A chat with HAL VARIAN on Open Data and Gov 2.0

A chat with HAL VARIAN on Open Data and Gov 2.0

Professor Hal Varian is one of my personal idols. As a student, I studied microeconomics from his famous manual which is used in almost every University in the world. Recently, I usedMicroeconomic Analysis again in my own Economics course at La Sapienza University in Rome, and I rediscovered the clarity and rigor of this text.
But my life literally changed after reading Information Rules, a groundbreaking book he wrote with Carl Shapiro in 1999. This book led me to study innovation and technology and to make the study of innovation a profession.

Many of you might know he is now Chief Economist at Google, and his job is analyzing economic trends by exploiting the potential of Google Trends and the tons of queries people make every day.

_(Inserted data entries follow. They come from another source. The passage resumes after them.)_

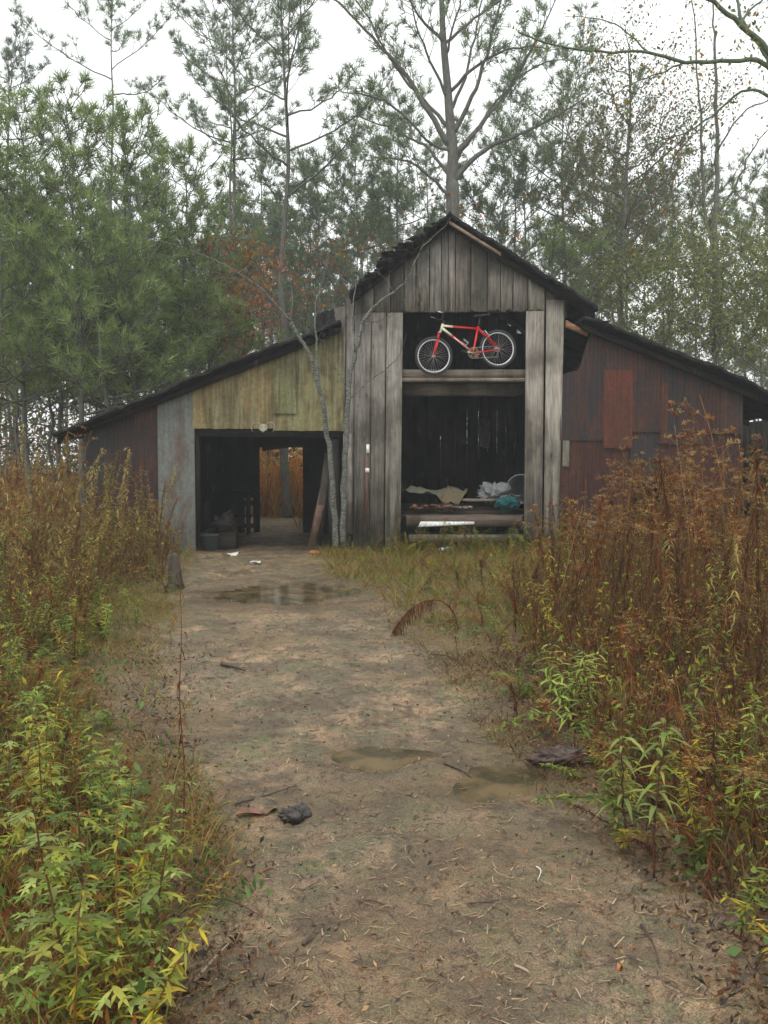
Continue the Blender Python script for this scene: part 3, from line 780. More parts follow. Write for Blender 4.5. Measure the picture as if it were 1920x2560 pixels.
# loft beam and deck
g = Geo()
z0 = P(1100, 944, YF).z; z1 = P(1100, 923, YF).z; xl = P(*Z2(367, 0), YF).x; xr = P(*Z2(1093, 0), YF).x
box(g, xl - .3, xr + .3, YF + .055, YF + .20, z0, z1, (.42,.38,.34))
bpart('loft_beam', g, M_WOODH, label='knotty horizontal beam under the bicycle')
g = Geo()
box(g, xl - .3, xr + .3, YF + .03, YF + .26, z0 - .062, z0 - .004, (.55,.51,.45))
bpart('loft_deck', g, M_WOODH); g = Geo()
box(g, xl - .3, xr + .3, YF + .40, YF + .45, z0 - .28, z0 - .07, (.35,.32,.28))
for i in range(16):
    box(g, xl - .5, xr + .5, YF + .27 + i * .26, YF + .51 + i * .26, z0 - .03, z0, (.3, .28, .25))
bpart('loft_deck', g, M_WOODH)
# lower platform
zp = P(1150, 1287, YF).z
g = Geo(); box(g, xl + .08, xr - .02, YF - .02, YF + .14, P(0, 1316, YF).z, P(0, 1289, YF).z, (.24,.20,.17))
bpart('platform_beam', g, M_WOODH); g = Geo()
box(g, xl + .12, xr, YF - .1, YF + .04, P(0, 1346, YF).z - .05, P(0, 1336, YF).z, (.26,.24,.19))
bpart('platform_beam', g, M_WOODH)
g = Geo()
for i in range(17): box(g, xl - .3, xr + .3, YF + .15 + i * .25, YF + .39 + i * .25, zp - .05, zp - .01 - rr(0, .012), (.32, .27, .23))
bpart('platform_deck', g, M_WOODH)
for x in (xl + .25, xl + 1.0, xr - .25): g = Geo(); box(g, x, x + .18, YF + .02, YF + .22, -.1, P(0, 1316, YF).z - .004, (.3,.26,.22)); bpart('platform_pier', g, M_SHADEWOOD)
# tower back wall with gaps
g = Geo()
slits = [(595, 450, 700), (685, 305, 690), (752, 305, 725), (820, 300, 515), (875, 300, 540), (930, 300, 545), (983, 340, 700)]
xsl = [Z2(s[0], 0)[0] for s in slits]
xb = [860] + xsl + [1400]; bounds = sorted(set([875, 905, 935, 965, 1000, 1035, 1068] + xsl + [1290, 1320, 1350, 1380]))
for i in range(len(bounds) - 1):
    a, b = bounds[i], bounds[i + 1]
    ga = .2 if a in xsl else .0; gb = .2 if b in xsl else .0
    x0 = P(a, 1100, YR).x + ga * .012; x1 = P(b, 1100, YR).x - gb * .012
    zt = min(ztower(x0) - .05, ztower(x1) - .05)
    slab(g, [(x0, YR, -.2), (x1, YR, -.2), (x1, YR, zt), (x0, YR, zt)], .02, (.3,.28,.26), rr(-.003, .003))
    if a not in xsl: box(g, x0 - .03, x0 + .03, YR + .05, YR + .065, -.1, zt - .05, (.3,.28,.26))
# battens closing the lower/upper ends of the gaps
for s in slits:
    x = P(Z2(s[0], 0)[0], 1100, YR).x
    za = P(0, Z2(0, s[1])[1], YR).z; zb = P(0, Z2(0, s[2])[1], YR).z
    box(g, x - .06, x + .06, YR + .026, YR + .045, za, 5.6 if abs(x - RID.x) < .75 else min(ztower(x - .06), ztower(x + .06)) - .12, (.3,.28,.26)); box(g, x - .06, x + .06, YR + .026, YR + .045, -.1, zb, (.3,.28,.26))
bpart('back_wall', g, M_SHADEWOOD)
# tower side walls and lean-to inner walls
g = Geo(); gi = Geo()
xL = P(868, 1000, YF).x; xRr = P(1408, 1000, YF).x
n = 16
for i in range(n):
    y0 = YF + .06 + i * (YR - YF - .06) / n; y1 = y0 + (YR - YF - .06) / n - .012
    box(g, xL, xL + .025, y0, y1, 0, ztower(xL) - .04, (.3,.28,.26)); box(gi, xRr - .03, xRr, y0, y1, 0, ztower(xRr) - .04, (.3,.28,.26))
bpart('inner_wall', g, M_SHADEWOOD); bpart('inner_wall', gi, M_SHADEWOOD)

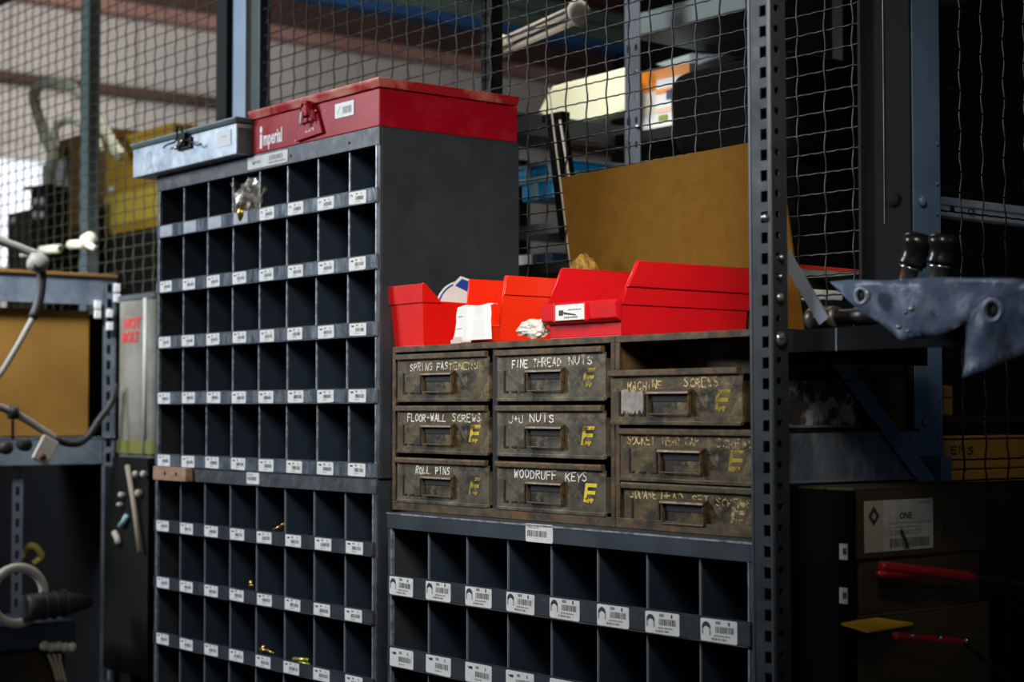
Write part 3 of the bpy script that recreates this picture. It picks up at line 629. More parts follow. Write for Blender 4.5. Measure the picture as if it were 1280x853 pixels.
C1 = (-2.682-DX0, -2.399-DX0); C2 = (-2.376-DX0, -2.090-DX0); R_ = [(1.615-DZ0, 1.7035-DZ0), (1.520-DZ0, 1.6075-DZ0), (1.428-DZ0, 1.511-DZ0)]
drawer(dcl, *C1, *R_[0], 0, RUSTD, ([('SPRING FAS', .15, .58, .66, .014, CHALK, .0), ('TENERS', .58, .90, .66, .012, CHALKY, 0)], 0, 0, 0, 0, 0), None)
drawer(dcl, *C2, *R_[0], 0, RUSTG, ([('FINE', .15, .31, .66, .016, CHALK2, 0), ('THREAD', .35, .62, .67, .014, CHALK, 0), ('NUTS', .68, .90, .68, .014, CHALK, 0)], 0, 0, 0, 0, 0), (YELP2, False))
drawer(dcl, *C1, *R_[1], 0, RUSTD, ([('FLOOR-WALL', .12, .56, .68, .014, CHALK2, 0), ('SCREWS', .62, .93, .68, .013, CHALK, 0)], 0, 0, 0, 0, 0), (YELP, True), tape=False)
drawer(dcl, *C2, *R_[1], 0, RUSTG, ([('J+U', .12, .27, .66, .015, CHALK, 0), ('NUTS', .32, .56, .68, .015, CHALK2, 0)], 0, 0, 0, 0, 0), (YELP, False), ex=.85)
drawer(dcl, *C1, *R_[2], 0, RUSTG, ([('ROLL', .22, .38, .66, .015, CHALK2, 0), ('PINS', .44, .60, .66, .015, CHALK2, 0)], 0, 0, 0, 0, 0), (YELP2, False), lipm=RUSTF)
drawer(dcl, *C2, *R_[2], 0, RUSTG, ([('WOODRUFF', .17, .58, .68, .014, mat('white_marker_fresh', (.74, .73, .70), .7), -.01), ('KEYS', .65, .85, .66, .015, MATS.get('white_marker_fresh'), 0)], 0, 0, 0, 0, 0), (mat('yellow_emblem_fresh', (.70, .52, .02), .6), True), ex=.87)
RX0 = -2.0655; RX1 = -1.735
dcr = thing('drawer_cabinet', 'dirty brown drawer cabinet with an empty top slot, beside the slotted post', 'drawer cabinet', (RX0, YD, DZ0))
shell(dcr, RX1-RX0, DZ1-DZ0, 1)
part('empty_slot_back', MB().box(.012, RX1-RX0-.012, .10, .104, .245, .296, RUSTD), dcr)
drawer(dcr, .0005, .292, 1.577-DZ0, 1.663-DZ0, 0, RUSTD, ([('MACHINE', .14, .42, .64, .013, CHALKY, 0), ('SCREWS', .58, .84, .68, .013, CHALKY, 0)], 0, 0, 0, 0, 0), (YELP2, False), pull=.012, tape=True)
drawer(dcr, .010, .310, 1.488-DZ0, 1.571-DZ0, 0, RUSTD, ([('SOCKET', .06, .28, .70, .013, CHALKY, 0), ('HEAD CAP', .33, .60, .70, .013, worn('faint_marker', (.42, .32, .16), .52, 120), 0), ('SCREWS', .72, .98, .68, .012, worn('faint_marker', (0, 0, 0)), 0)], 0, 0, 0, 0, 0), (YELP2, False), pull=.0)
drawer(dcr, .012, .310, 1.4135-DZ0, 1.485-DZ0, 0, RUSTD, ([('SQUARE', .06, .27, .66, .014, CHALKY, 0), ('HEAD', .30, .47, .64, .014, CHALKY, 0), ('SET', .53, .66, .62, .012, CHALKY, 0), ('SCREWS', .70, .95, .60, .011, MATS['faint_marker'], 0)], 0, 0, 0, 0, 0), (MATS['faint_marker'], False), pull=-.004)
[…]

A very exiting job indeed. He is certainly the master of web 2.0 data.

Professor Varian is now touring Europe for a series of meetings that will culminate with the WTO Forum in Geneva tomorrow. Last Thursday he was over in Rome to meet the Italian Minister of Labour Maurizio Sacconi at a public meeting organized by the lobbying and media company Reti entitled “Web Economy: Internet for economic development”.
How could I have passed up the opportunity of being there and asking him a couple of questions about open data and gov 2.0?

Professor Varian, what do you think about this kind of global fever for open data and Gov 2.0? Is it all hype or does have a future?

I think that this model is very attractive. You can think of the government as the wholesaler of data, that puts it up in bulk form. Then this data can be downloaded, refined and improved for retail and distribution. There are a lot of reasons to think that that model might be attractive, because the role that the Government would play would be quite specifically defined: make the raw data available. Then people can extract from that what they want, and polish it, beautify it, crack it and a lot of other things. So that is a model which I think could be attractive to Italy, the US and the other Countries. The problem of managing the data from end to end is that it’s very expensive and a very big challenge. The most important step is to make the data available even if it’s in a raw and unfinished form.

Two days ago, at Gov 2.0 Summit 2010 in Washington DC Ellen Miller of Sunlight Foundation strongly criticized the availability and quality of the data published on USAspending.gov and Data.gov. It seems that this revolution is actually not happening yet.

Well, I think that in the Obama administration, for example, they are making a lot of more patent data available, FCC (Federal Communications Commission) data available, and so on. So it is happening, it’s just not as rapid as one might think, because it’s a difficult problem. But I think there’s enough momentum behind this effort, and we will see progress. As they say “pazienza”! (he laughs).